NASA's foray into social media has turned out well. The picture (above), NASA’s “Global Selfie” Earth mosaic, is a 3.2-billion-pixel portrait which comprises of more than 36,000 individual photographs,

On Earth Day this year, Tuesday April 22nd, NASA invited people from all around the world to go outside to take a "selfie" and post it on social media. More than 50,000 participants tagged their selfies #GlobalSelfie and shared them on Twitter, Instagram, Facebook, Google+ and Flickr.

"to encourage environmental awareness and recognize the agency's ongoing work to protect our home planet."

The aim of he project, according to NASA was "to encourage environmental awareness and recognize the agency's ongoing work to protect our home planet."

The results were phenomenal, with selfies posted by people on every continent and 113 countries and regions, from Antarctica to Yemen, Greenland to Guatemala, and Pakistan to Peru, according to NASA.

It took the project team several weeks to collate and assemble the global mosaic. The resulting image is a 3.2-gigapixel image that users can zoom in, scan and explore to look at individual photos. 

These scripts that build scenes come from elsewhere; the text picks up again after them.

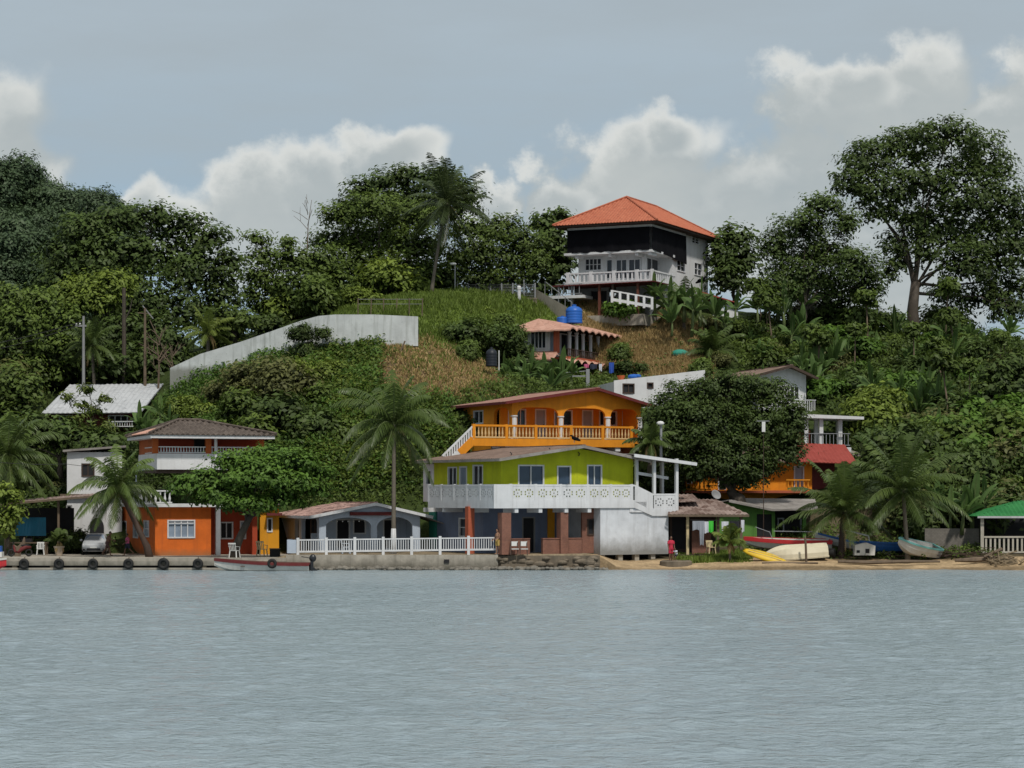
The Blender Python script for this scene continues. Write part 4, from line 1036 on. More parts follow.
# wavy roof: corrugated hip with scalloped edge
def wavy(x0,x1,y0,y1,z,rz,am,per,mt,name,xin):
    mb = MB(); n = 40
    def edge(a,b_,zz):
        a = Vector(a); b_ = Vector(b_); Ln = (b_-a).length; out = []
        for i in range(n+1):
            t = i/n; p = a+(b_-a)*t; p.z = zz+am*abs(math.sin(PI*t*Ln/per)); out.append(p)
        return out
    xm, ym0, ym1 = x0+(x1-x0)*.35, y0+xin, y1-xin
    for (a,b_,ra,rb,wv) in (((x0,y0,0),(x1,y0,0),(xm,ym0,rz),(xm,ym0,rz),.15),((x1,y0,0),(x1,y1,0),(xm,ym0,rz),(xm,ym1,rz),1),((x0,y1,0),(x0,y0,0),(xm,ym1,rz),(xm,ym0,rz),0)):
        sv = am; am_ = am*wv
        Ln = (Vector(b_)-Vector(a)).length; ra = Vector(ra); rb = Vector(rb)
        prev = None
        for i in range(n+1):
            t = i/n; p = Vector(a)+(Vector(b_)-Vector(a))*t; w_ = abs(math.sin(PI*t*Ln/per))
            lo = Vector((p.x,p.y,z+am_*w_)); md = lo.lerp(ra.lerp(rb,t),.5)+Vector((0,0,am_*w_*.35)); hi = ra.lerp(rb,t); bt = lo-Vector((0,0,.12))
            cur = [bt,lo,md,hi]
            if prev: mb.add([prev[0],cur[0],cur[1],prev[1]],[(0,1,2,3)]); mb.add([prev[1],cur[1],cur[2],prev[2]],[(0,1,2,3)]); mb.add([prev[2],cur[2],cur[3],prev[3]],[(0,1,2,3)])
            prev = cur
    return mb.build(name, M[mt], E.root)
wavy(fx-1.0,1.7,-1.2,sd_+1.3,ze-.05,E.fz(320.5,-3,4),.30,1.5,'roof_terra','wavy_roof',3.0)
wl = MB(); n=36; y0,y1 = -.6,sd_+.6
for i in range(n):
    ya,yb = y0+(y1-y0)*i/n, y0+(y1-y0)*(i+1)/n; f_ = lambda y: .35*abs(math.sin(PI*(y-y0)/1.6))
    z0 = E.fz(361); wl.add([(1.9,ya,z0-.3+f_(ya)),(1.9,yb,z0-.3+f_(yb)),(0.2,yb,z0+.55),(0.2,ya,z0+.55)],[(0,1,2,3)])
wl.build('lower_wavy_canopy', M['roof_terra'], E.root)
wl = MB(); x0_,x1_ = E.ft(532,-.8),.2
for i in range(20):
    xa_,xb_ = x0_+(x1_-x0_)*i/20, x0_+(x1_-x0_)*(i+1)/20; wl.add([(xa_,-1.5,E.fz(357,-3)-.25-.0),(xb_,-1.5,E.fz(357,-3)-.45),(xb_,-.1,E.fz(353.5,-3)),(xa_,-.1,E.fz(352.5,-3)+.1)],[(0,1,2,3)])
wl.build('front_canopy', M['roof_terra'], E.root)
for px in (597,604,612): o_ = E.ls(px,1.6); MB().tube([(1.6,o_,-4),(1.6,o_,E.fz(362))],.07,6).build('canopy_post', M['rust'], E.root)
facade(E, 'lower_side_wall', 'darkwood', 'R', .0, .5, sd_, -4.2, E.fz(358), ops=[])
MB().box(fx+.5,.3,-4.2,-.1,sd_-.3,-2).build('footing', M['concrete'], E.root)
# retaining strip at its left
MB().box(-2.2,0,-.6,0,.4,.55).build
rs = thing('garden_wall', 'low grey retaining wall beside the terracotta-roofed house', 'wall', P(495,329,197))
MB().box(0,0,-1.0,S(24,197),.3,.45).build('blocks', M['grey'], rs)

# ============================================================ white flat building behind the orange house
Wb = Bld('flat_roof_house', 'plain white flat-roofed house with two small dark windows beside the round mango tree', 'house', 614, 178.0, Z(408,178), 10)
W = Wb.ft(705); zt = Wb.fz(380.5); zt2 = Wb.fz(370, W)
facade(Wb,'front_wall','white','F',0,0,W,0,zt,ops=[('w',623.5,384.5,633.5,392.5,2,1,'darkwood','dark'),('w',648,383.5,652.5,387.5,1,1,'darkwood','dark')])
MB().prism([(0,zt+.001),(W,zt+.001),(W,zt2)],0,.2).build('parapet', M['white'], Wb.root)
MB().box(0,.2,0,.2,6,zt-.1).box(W-.2,.2,0,W,6,zt2-.1).build('side_wall', M['white'], Wb.root)
MB().prism([(.2,zt-.5),(W-.2,zt2-.5),(W-.2,zt2-.35),(.2,zt-.35)],.2,6).build('roof_slab', M['concrete'], Wb.root)

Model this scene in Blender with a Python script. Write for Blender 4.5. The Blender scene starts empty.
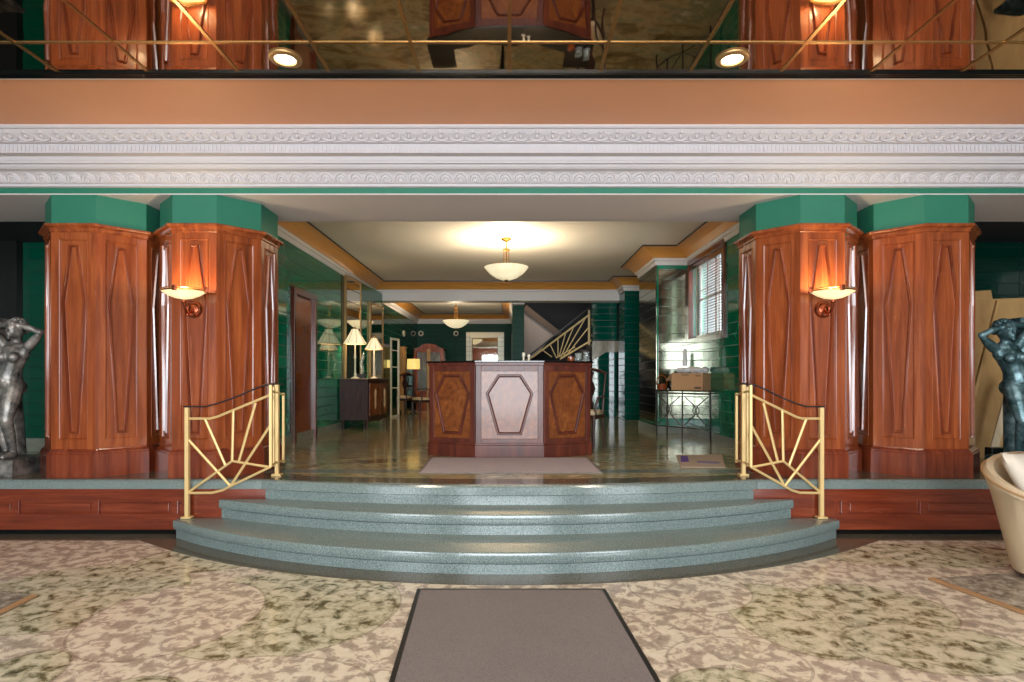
import bpy, bmesh, math, random
from mathutils import Vector, Matrix
random.seed(7)
S = bpy.context.scene
COL = S.collection
PI = math.pi
VX, HY, F, H = 509.5, 378.0, 580.0, 1.45
UP = 0.505                                   # upper floor height

def at(px, py, Y):
    return Vector(((px - VX) * Y / F, Y, H - (py - HY) * Y / F))
def zz(py, Y): return H - (py - HY) * Y / F
def xx(px, Y): return (px - VX) * Y / F

# ------------------------------------------------------------------ materials
MATS = {}
class NT:
    def __init__(s, name):
        s.m = bpy.data.materials.new(name); s.m.use_nodes = True
        s.t = s.m.node_tree; s.n = s.t.nodes; s.l = s.t.links
        s.b = s.n['Principled BSDF']; MATS[name] = s.m
    def node(s, kind, **kw):
        nd = s.n.new(kind)
        for k, v in kw.items():
            if k in nd.inputs.keys():
                if hasattr(v, 'is_output'): s.l.new(v, nd.inputs[k])
                else: nd.inputs[k].default_value = v
            else: setattr(nd, k, v)
        return nd
    def math(s, op, a, b=0.0, c=None):
        nd = s.n.new('ShaderNodeMath'); nd.operation = op
        for i, v in enumerate((a, b) if c is None else (a, b, c)):
            if hasattr(v, 'is_output'): s.l.new(v, nd.inputs[i])
            else: nd.inputs[i].default_value = v
        return nd.outputs[0]
    def mix(s, f, a, b):
        nd = s.n.new('ShaderNodeMix'); nd.data_type = 'RGBA'
        for i, v in ((0, f), (6, a), (7, b)):
            if hasattr(v, 'is_output'): s.l.new(v, nd.inputs[i])
            else: nd.inputs[i].default_value = (v if i == 0 else (*v, 1))
        return nd.outputs[2]
    def coords(s, scale=(1, 1, 1), rot=(0, 0, 0), kind='Object'):
        tc = s.n.new('ShaderNodeTexCoord')
        mp = s.node('ShaderNodeMapping', Scale=scale, Rotation=rot)
        s.l.new(tc.outputs[kind], mp.inputs['Vector']); return mp.outputs[0]
    def noise(s, vec, scale=5, detail=4, rough=.55, dist=0):
        nd = s.node('ShaderNodeTexNoise', Vector=vec, Scale=scale, Detail=detail, Roughness=rough, Distortion=dist)
        return nd.outputs[0]
    def ramp(s, fac, stops, interp='LINEAR'):
        nd = s.n.new('ShaderNodeValToRGB'); s.l.new(fac, nd.inputs[0]); cr = nd.color_ramp
        cr.interpolation = interp
        while len(cr.elements) < len(stops): cr.elements.new(.5)
        for e, (p, c) in zip(cr.elements, stops): e.position = p; e.color = (*c, 1) if len(c) == 3 else c
        return nd.outputs[0]
    def set(s, **kw):
        for k, v in kw.items():
            k = k.replace('_', ' ')
            i = s.b.inputs[k]
            if hasattr(v, 'is_output'): s.l.new(v, i)
            else: i.default_value = (*v, 1) if isinstance(v, tuple) and len(v) == 3 and i.type == 'RGBA' else v
        return s
    def bump(s, h, strength=.2, dist=.01):
        nd = s.node('ShaderNodeBump', Height=h, Strength=strength, Distance=dist)
        s.l.new(nd.outputs[0], s.b.inputs['Normal'])

def lin(r, g, b):
    f = lambda c: (c / 255 / 12.92) if c / 255 <= .04045 else ((c / 255 + .055) / 1.055) ** 2.4
    return (f(r), f(g), f(b))

def plain(name, col, rough=.5, metal=0, coat=0, var=.12, scale=8, **kw):
    m = NT(name); n = m.noise(m.coords(), scale, 3)
    c = m.mix(n, tuple(x * (1 - var) for x in col), tuple(min(1, x * (1 + var)) for x in col))
    m.set(Base_Color=c, Roughness=rough, Metallic=metal, Coat_Weight=coat, **kw); return m

def wood(name, dark, mid, light, scale=(8, 8, .55), rough=.24, coat=.6, burl=0):
    m = NT(name)
    oi = m.n.new('ShaderNodeObjectInfo')
    v = m.coords(scale)
    ad = m.node('ShaderNodeVectorMath', operation='ADD'); m.l.new(v, ad.inputs[0])
    sc = m.node('ShaderNodeVectorMath', operation='SCALE'); m.l.new(oi.outputs['Random'], sc.inputs['Scale'])
    sc.inputs[0].default_value = (7, 11, 5); m.l.new(sc.outputs[0], ad.inputs[1])
    v = ad.outputs[0]
    a = m.noise(v, 1.6, 7, .62, .5 + burl)
    b = m.noise(v, 6, 4, .6, .3)
    f = m.math('ADD', m.math('MULTIPLY', a, .82), m.math('MULTIPLY', b, .18))
    c = m.ramp(f, [(.26, dark), (.5, mid), (.76, light)])
    m.set(Base_Color=c, Roughness=m.math('ADD', m.math('MULTIPLY', b, .15), rough - .07), Coat_Weight=coat, Coat_Roughness=.12)
    m.bump(f, .06, .004); return m

WD, WM, WL = lin(86, 34, 14), lin(136, 64, 29), lin(172, 94, 47)
wood('mahogany', WD, WM, WL)
wood('mahogany_long', lin(70, 25, 12), lin(112, 44, 24), lin(146, 70, 40), (.7, 8, 8))
wood('mahogany_dark', lin(60, 22, 12), lin(98, 42, 22), lin(132, 66, 36))
wood('mahogany_plinth', lin(72, 24, 14), lin(118, 50, 28), lin(150, 76, 44))
wood('mahogany_mould', lin(80, 30, 14), lin(122, 54, 26), lin(158, 82, 44), rough=.2, coat=.8)
wood('burl', lin(66, 28, 10), lin(116, 60, 24), lin(150, 90, 42), (5, 5, 4), burl=1.5, coat=.25, rough=.34)
wood('desk_wood', lin(48, 16, 9), lin(84, 32, 18), lin(116, 54, 32), coat=.15, rough=.42)
wood('walnut_dark', lin(24, 10, 8), lin(52, 26, 18), lin(84, 46, 30), (10, 10, 2), rough=.42, coat=.1)
wood('cherry', lin(70, 22, 10), lin(130, 58, 24), lin(176, 96, 44), (8, 8, 1))
wood('plywood', lin(150, 112, 66), lin(178, 138, 86), lin(194, 156, 102), (3, 3, .6), rough=.6, coat=0)
wood('pale_board', lin(190, 165, 130), lin(214, 192, 158), lin(228, 208, 178), (8, 8, .8), rough=.6, coat=0)

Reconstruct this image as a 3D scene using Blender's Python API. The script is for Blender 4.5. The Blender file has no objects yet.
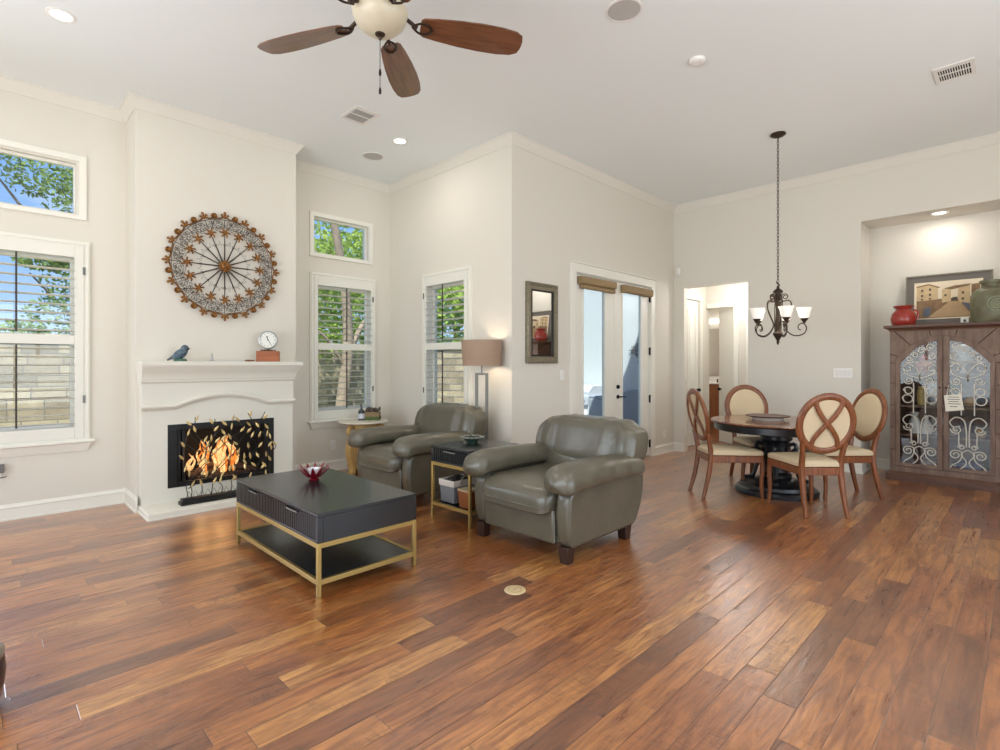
import bpy, bmesh, math, random
from mathutils import Vector, Matrix
random.seed(7)
PI = math.pi
sc = bpy.context.scene
COL = sc.collection

# ---------------------------------------------------------------- camera, sky, sun, big lights, exposure
cam_d = bpy.data.cameras.new('camera'); cam = bpy.data.objects.new('camera', cam_d); COL.objects.link(cam)
cam_d.sensor_width = 36.0; cam_d.lens = 36.0 * 526 / 1000; cam_d.shift_y = -0.0105
cam_d.clip_start = 0.02; cam_d.clip_end = 300
cam.location = (0, 0, 1.36); cam.rotation_euler = (PI / 2, 0, -PI / 4)
sc.camera = cam
sc.view_settings.view_transform = 'Standard'; sc.view_settings.look = 'None'
sc.view_settings.gamma = 1.0; sc.view_settings.use_curve_mapping = False
sc.view_settings.exposure = 0.27

world = bpy.data.worlds.new('sky'); sc.world = world; world.use_nodes = True
wn = world.node_tree.nodes; wl = world.node_tree.links; wn.clear()
w_out = wn.new('ShaderNodeOutputWorld'); w_bg = wn.new('ShaderNodeBackground')
w_tc = wn.new('ShaderNodeTexCoord'); w_sep = wn.new('ShaderNodeSeparateXYZ')
w_ramp = wn.new('ShaderNodeValToRGB'); w_no = wn.new('ShaderNodeTexNoise'); w_cr = wn.new('ShaderNodeValToRGB')
w_mix = wn.new('ShaderNodeMixRGB'); w_map = wn.new('ShaderNodeMapping')
wl.new(w_tc.outputs['Generated'], w_sep.inputs[0]); wl.new(w_sep.outputs['Z'], w_ramp.inputs[0])
w_e = w_ramp.color_ramp.elements; w_e.new(0.14); w_e.new(0.36)
for k_, (p_, c_) in enumerate(((0.0, (.36, .43, .52)), (.14, (.20, .31, .50)), (.36, (.085, .19, .44)), (1.0, (.05, .12, .36)))): w_e[k_].position = p_; w_e[k_].color = (*c_, 1)
w_map.inputs['Scale'].default_value = (2, 2, 5)
wl.new(w_tc.outputs['Generated'], w_map.inputs[0]); wl.new(w_map.outputs[0], w_no.inputs['Vector'])
w_no.inputs['Scale'].default_value = 2.2; w_no.inputs['Detail'].default_value = 5
w_cr.color_ramp.elements[0].position = 0.60; w_cr.color_ramp.elements[1].position = 0.82
wl.new(w_no.outputs['Fac'], w_cr.inputs[0]); wl.new(w_cr.outputs[0], w_mix.inputs[0])
wl.new(w_ramp.outputs[0], w_mix.inputs[1]); w_mix.inputs[2].default_value = (0.50, 0.50, 0.53, 1)
wl.new(w_mix.outputs[0], w_bg.inputs[0]); w_bg.inputs[1].default_value = 2.0
wl.new(w_bg.outputs[0], w_out.inputs[0])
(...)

"With the Global Selfie, NASA used crowd-sourced digital imagery to illustrate a different aspect of Earth than has been measured from satellites for decades: a mosaic of faces from around the globe," said Peg Luce, deputy director of the Earth Science Division in the Science Mission Directorate at NASA Headquarters, Washington. "We were overwhelmed to see people participate from so many countries. We're very grateful that people took the time to celebrate our home planet together, and we look forward to everyone doing their part to be good stewards of our precious Earth.”